Your objective -
Copy exactly the lines from the first line of the records below through the line containing "R = math.radians", including both, and nothing else.

Entries with scene source code:
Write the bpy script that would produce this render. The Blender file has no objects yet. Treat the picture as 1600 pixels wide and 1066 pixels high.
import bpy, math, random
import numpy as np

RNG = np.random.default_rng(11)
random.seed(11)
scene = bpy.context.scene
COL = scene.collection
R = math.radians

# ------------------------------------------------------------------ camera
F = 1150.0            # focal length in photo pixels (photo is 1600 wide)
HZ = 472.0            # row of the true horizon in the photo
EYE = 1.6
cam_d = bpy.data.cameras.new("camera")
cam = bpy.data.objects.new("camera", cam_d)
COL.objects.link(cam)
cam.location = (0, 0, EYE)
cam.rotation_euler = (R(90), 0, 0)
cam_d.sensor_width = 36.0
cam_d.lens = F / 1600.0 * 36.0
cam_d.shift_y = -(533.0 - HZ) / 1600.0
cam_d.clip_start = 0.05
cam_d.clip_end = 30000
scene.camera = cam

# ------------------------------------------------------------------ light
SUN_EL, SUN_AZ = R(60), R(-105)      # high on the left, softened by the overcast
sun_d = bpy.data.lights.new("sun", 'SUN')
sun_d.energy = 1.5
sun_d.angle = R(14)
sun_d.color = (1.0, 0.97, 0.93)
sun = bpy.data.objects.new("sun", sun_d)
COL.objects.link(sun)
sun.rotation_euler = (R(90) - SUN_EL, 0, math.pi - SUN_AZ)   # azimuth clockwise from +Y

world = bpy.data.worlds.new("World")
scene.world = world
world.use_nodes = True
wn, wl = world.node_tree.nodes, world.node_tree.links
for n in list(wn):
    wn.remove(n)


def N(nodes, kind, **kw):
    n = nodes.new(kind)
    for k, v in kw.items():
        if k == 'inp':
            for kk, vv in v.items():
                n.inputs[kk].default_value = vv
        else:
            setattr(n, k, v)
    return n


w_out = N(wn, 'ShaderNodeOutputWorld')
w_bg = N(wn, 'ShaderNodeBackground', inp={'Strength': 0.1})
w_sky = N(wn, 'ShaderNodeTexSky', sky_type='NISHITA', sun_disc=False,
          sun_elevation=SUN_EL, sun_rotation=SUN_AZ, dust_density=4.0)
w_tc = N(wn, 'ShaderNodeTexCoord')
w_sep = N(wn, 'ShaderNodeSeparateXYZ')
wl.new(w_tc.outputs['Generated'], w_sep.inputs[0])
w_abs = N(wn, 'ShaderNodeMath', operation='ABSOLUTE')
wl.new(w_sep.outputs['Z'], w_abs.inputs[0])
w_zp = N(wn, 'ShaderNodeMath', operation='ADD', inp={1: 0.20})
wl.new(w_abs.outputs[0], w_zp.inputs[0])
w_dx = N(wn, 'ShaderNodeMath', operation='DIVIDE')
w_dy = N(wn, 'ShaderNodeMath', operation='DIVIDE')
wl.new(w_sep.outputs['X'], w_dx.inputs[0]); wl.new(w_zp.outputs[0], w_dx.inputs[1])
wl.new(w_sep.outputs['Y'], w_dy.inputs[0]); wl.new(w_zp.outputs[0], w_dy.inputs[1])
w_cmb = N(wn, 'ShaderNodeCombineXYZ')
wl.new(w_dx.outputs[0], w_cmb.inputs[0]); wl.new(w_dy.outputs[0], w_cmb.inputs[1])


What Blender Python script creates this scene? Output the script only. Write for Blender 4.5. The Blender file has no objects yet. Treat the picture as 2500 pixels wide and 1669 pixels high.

Answer to the problem -
Write the bpy script that would produce this render. The Blender file has no objects yet. Treat the picture as 1600 pixels wide and 1066 pixels high.
import bpy, math, random
import numpy as np

RNG = np.random.default_rng(11)
random.seed(11)
scene = bpy.context.scene
COL = scene.collection
R = math.radians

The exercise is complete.